- Dołączył: 2006-02-24
- Miasto: Kraków
- Liczba postów: 1665
13 lutego 2008, 13:16
Hej... własnie pare dni temu znowu przekroczyłam granicę pomiędzy 70 a 69 kg... teraz moim celem jest zobaczenie 59 na wadze... Nie widziałam takiego tematu dlatego go zakładam....
Moze razem będzie prosciej? :) Przyłączcie się
1 marca 2008, 22:18
Beatka5 - fajnie, że chcesz do nas dołączyć!
A może tak w ramach koleżenskiego wsparcia przyznasz się nam jak Ci się udało już tyle schudnąć ?
1 marca 2008, 22:54
Przyłączam się:) również 10 kg do stracenia przedemną :)Czas pokaże jestem już 19 dni na diecie i 4 dni temu się ważyłam wynik 65 kg(a więc 3 za sobą) jest dobrze a będzie jeszcze lepiej!! RAZEM DAMY RADE:):)
1 marca 2008, 22:55
ten swiat zwariowal!
dzis mysalam juz nawet o zaakceptowaniu siebie i nie pilnowaniu kalorii tylko wyrobieniu w sobie brzudkiego nawyku cwiczen... dzis poplynelam na maxa...
doslownie przed chwilke chlopak stwierdzil ze chce od przyszlego tygodnia zapisac sie ze mna na FITNESS!! swiat zwariowal... no nic, zaczne dietowac od nowa...
co myslicie o zajeciach FAT BURNER?
1 marca 2008, 22:58
Mój facet też mnie podobnie próbował motywować:P -zapisaniem się na taniec toważyski:) tyle że jego wstręt do uran innych aniżeli XXL oraz spodni które mają krok w kolanach nie motywują mnie z kolei do zapisania się na taniec;P;P
1 marca 2008, 23:11
Ja przytyłam wtedy tak strasznie po lekach hormonalnych... Lekarz źle dobrał :| No i jak już ważyłam te 72,5 czułam się STRASZNIE, w nic się nie mieściłam... Więc zaczełam jeść mniej, pieczywa normalnego wcale - jak już to chrupkie, ziemniaków wcale, śniadanie - jogurt, na obiad mięso + sałatka na kolacje jak już to jakieś warzywa - ogórek z jodurtem itp.

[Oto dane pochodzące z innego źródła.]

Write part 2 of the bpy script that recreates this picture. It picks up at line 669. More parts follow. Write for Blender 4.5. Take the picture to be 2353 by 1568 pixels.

Najgorsze była to że przez pierwszy miesiąc mimo diety bardzo rygorystycznej waga ani drgnęła - hormony jeszcze działały. I ZAWSZE nosiłam wtedy z sobą wodę mineralną i piłam, piłam piłam...Schudłam w ciągu ok 9 miesięcy ok 9 kilo, ale też w tym czasie było tak że chudłam - trochę przybrałam, znów schudłam...Teraz bardziej skupiam się na liczeniu kalorii :> Zauważyłam u siebie kilka rzeczy: jeśli odstawię słodycze w 100% to prędzej czy później rzucę się na nie jak szalona i zjem 1,5 czekolady w ciągu dnia, więc słodycze też być muszą, ale raz na jakiś czas, celebrowane i wydzielane ilościowo :]
Moja waga jest teraz najniższa od 7 lat :) ale mimo to, to że miałabym ważyć np. 58 kg wydaje mi się takie..... nierealne?
- Dołączył: 2006-06-06
- Miasto: Łódź
- Liczba postów: 636
2 marca 2008, 07:55
Znam to.. moja waga.... od 5 lat nie pokazywała tyle co teraz a i tak marzę o 56.. Boię się jedynie, że... tak u innych waga stanie i nic........... będę musiała nic nie jeść i słaniać się na naogach by zrzucić więcej..........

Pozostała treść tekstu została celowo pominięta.